--- Your task ---
In the records that follow, locate every line with "bluff" and extract it.

--- Data excerpts ---
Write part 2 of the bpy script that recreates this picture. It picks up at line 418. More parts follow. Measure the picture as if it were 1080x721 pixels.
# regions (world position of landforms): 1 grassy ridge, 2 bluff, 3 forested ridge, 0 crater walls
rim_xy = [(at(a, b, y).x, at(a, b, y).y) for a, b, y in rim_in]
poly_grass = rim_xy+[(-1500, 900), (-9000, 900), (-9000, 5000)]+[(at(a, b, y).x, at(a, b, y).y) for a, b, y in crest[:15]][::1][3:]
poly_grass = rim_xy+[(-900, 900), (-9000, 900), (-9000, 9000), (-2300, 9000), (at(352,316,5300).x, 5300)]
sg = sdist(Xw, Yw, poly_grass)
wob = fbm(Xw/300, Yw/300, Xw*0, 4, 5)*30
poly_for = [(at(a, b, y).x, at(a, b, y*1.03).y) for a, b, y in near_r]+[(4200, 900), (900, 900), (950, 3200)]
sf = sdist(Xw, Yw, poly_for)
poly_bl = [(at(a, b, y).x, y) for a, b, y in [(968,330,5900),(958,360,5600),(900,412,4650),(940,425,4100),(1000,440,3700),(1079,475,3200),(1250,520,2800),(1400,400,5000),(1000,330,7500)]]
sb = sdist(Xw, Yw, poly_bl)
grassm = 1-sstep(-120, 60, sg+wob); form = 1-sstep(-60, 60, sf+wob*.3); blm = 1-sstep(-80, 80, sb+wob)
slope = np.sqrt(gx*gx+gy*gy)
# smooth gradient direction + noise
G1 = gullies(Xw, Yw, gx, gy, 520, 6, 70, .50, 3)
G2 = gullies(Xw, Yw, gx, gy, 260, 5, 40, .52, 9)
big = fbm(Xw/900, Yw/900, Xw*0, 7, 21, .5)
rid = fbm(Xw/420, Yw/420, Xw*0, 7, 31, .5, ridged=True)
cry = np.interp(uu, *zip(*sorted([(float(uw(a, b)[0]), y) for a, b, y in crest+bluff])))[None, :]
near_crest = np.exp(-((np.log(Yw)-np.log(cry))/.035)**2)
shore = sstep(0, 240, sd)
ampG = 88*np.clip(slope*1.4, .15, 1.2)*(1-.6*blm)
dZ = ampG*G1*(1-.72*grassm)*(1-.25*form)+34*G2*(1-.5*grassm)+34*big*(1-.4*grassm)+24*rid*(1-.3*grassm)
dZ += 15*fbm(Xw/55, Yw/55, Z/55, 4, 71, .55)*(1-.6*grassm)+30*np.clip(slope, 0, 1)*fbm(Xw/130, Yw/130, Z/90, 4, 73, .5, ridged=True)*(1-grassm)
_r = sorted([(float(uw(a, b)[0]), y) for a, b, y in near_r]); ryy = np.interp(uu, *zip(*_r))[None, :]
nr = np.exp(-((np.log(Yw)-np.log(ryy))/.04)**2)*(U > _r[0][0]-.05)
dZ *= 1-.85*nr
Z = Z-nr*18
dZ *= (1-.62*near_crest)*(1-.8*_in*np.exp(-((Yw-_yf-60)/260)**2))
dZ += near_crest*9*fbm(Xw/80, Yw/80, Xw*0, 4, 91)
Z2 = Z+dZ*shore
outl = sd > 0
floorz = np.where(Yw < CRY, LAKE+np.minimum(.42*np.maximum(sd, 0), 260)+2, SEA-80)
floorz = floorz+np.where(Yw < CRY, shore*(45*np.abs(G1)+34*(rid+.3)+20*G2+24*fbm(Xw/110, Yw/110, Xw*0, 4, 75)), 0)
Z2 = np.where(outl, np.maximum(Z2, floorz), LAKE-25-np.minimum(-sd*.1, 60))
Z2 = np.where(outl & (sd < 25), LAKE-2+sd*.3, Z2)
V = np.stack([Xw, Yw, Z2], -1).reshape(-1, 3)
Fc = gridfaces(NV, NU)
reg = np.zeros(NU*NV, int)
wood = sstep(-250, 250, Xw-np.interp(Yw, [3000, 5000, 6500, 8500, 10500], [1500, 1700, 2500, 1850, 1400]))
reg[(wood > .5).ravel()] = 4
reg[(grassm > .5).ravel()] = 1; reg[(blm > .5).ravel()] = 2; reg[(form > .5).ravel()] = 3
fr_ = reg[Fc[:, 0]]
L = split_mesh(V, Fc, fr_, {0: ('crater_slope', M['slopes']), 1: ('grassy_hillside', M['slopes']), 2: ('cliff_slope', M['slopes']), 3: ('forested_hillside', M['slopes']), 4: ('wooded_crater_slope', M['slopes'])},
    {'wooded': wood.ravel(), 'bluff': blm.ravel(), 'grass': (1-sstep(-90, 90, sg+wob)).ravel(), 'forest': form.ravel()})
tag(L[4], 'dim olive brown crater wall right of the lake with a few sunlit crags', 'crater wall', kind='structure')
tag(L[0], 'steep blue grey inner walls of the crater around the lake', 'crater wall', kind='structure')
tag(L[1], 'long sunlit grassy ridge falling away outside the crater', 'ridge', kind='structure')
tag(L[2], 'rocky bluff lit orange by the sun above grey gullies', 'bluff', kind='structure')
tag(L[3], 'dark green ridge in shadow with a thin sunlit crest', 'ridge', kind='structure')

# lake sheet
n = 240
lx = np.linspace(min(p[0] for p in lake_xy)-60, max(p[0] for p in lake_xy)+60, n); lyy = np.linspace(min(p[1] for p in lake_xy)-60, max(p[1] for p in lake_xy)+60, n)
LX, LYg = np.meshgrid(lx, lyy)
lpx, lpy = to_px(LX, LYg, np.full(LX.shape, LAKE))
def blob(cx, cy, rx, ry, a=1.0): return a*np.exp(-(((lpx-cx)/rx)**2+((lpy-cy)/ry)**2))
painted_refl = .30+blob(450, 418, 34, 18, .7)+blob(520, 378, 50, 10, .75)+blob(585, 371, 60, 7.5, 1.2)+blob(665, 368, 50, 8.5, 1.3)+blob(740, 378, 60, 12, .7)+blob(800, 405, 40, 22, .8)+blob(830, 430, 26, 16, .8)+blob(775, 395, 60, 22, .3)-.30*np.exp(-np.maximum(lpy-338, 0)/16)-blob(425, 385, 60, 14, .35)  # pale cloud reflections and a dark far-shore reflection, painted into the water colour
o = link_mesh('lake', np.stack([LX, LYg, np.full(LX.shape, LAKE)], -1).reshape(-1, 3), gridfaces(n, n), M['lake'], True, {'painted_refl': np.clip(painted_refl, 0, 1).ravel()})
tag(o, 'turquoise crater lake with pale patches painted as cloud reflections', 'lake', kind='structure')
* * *
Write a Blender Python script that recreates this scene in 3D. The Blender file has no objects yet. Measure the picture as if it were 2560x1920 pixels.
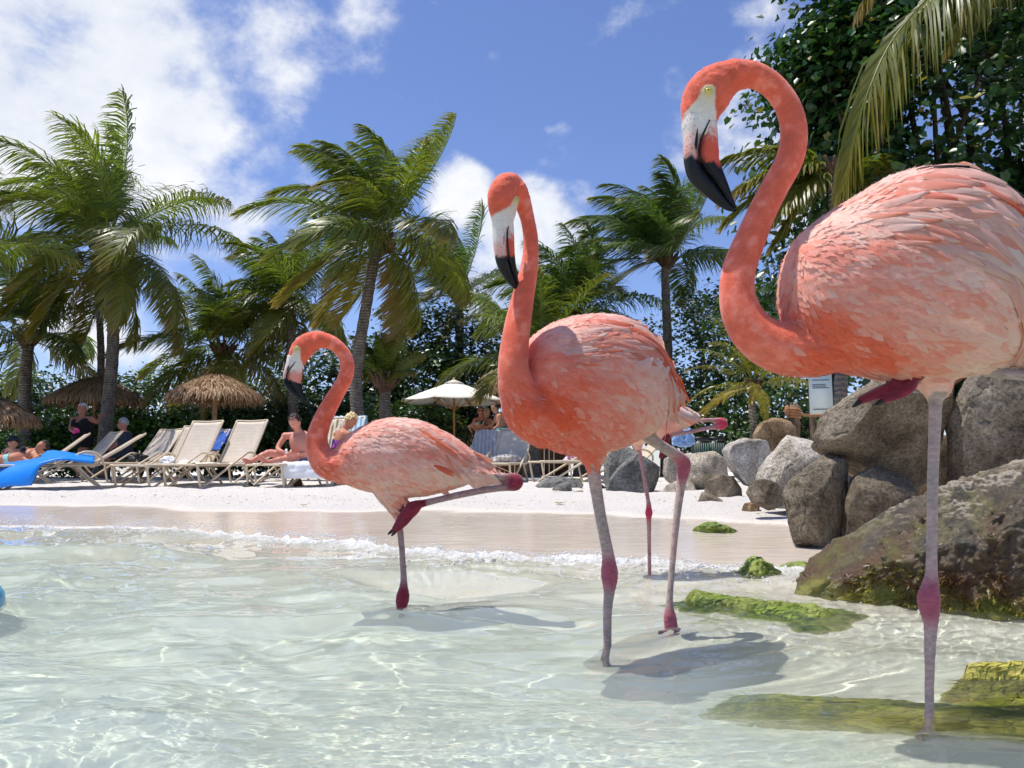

--- Task answer ---
# regions (world position of landforms): 1 grassy ridge, 2 bluff, 3 forested ridge, 0 crater walls
cry = np.interp(uu, *zip(*sorted([(float(uw(a, b)[0]), y) for a, b, y in crest+bluff])))[None, :]
    {'wooded': wood.ravel(), 'bluff': blm.ravel(), 'grass': (1-sstep(-90, 90, sg+wob)).ravel(), 'forest': form.ravel()})
tag(L[2], 'rocky bluff lit orange by the sun above grey gullies', 'bluff', kind='structure')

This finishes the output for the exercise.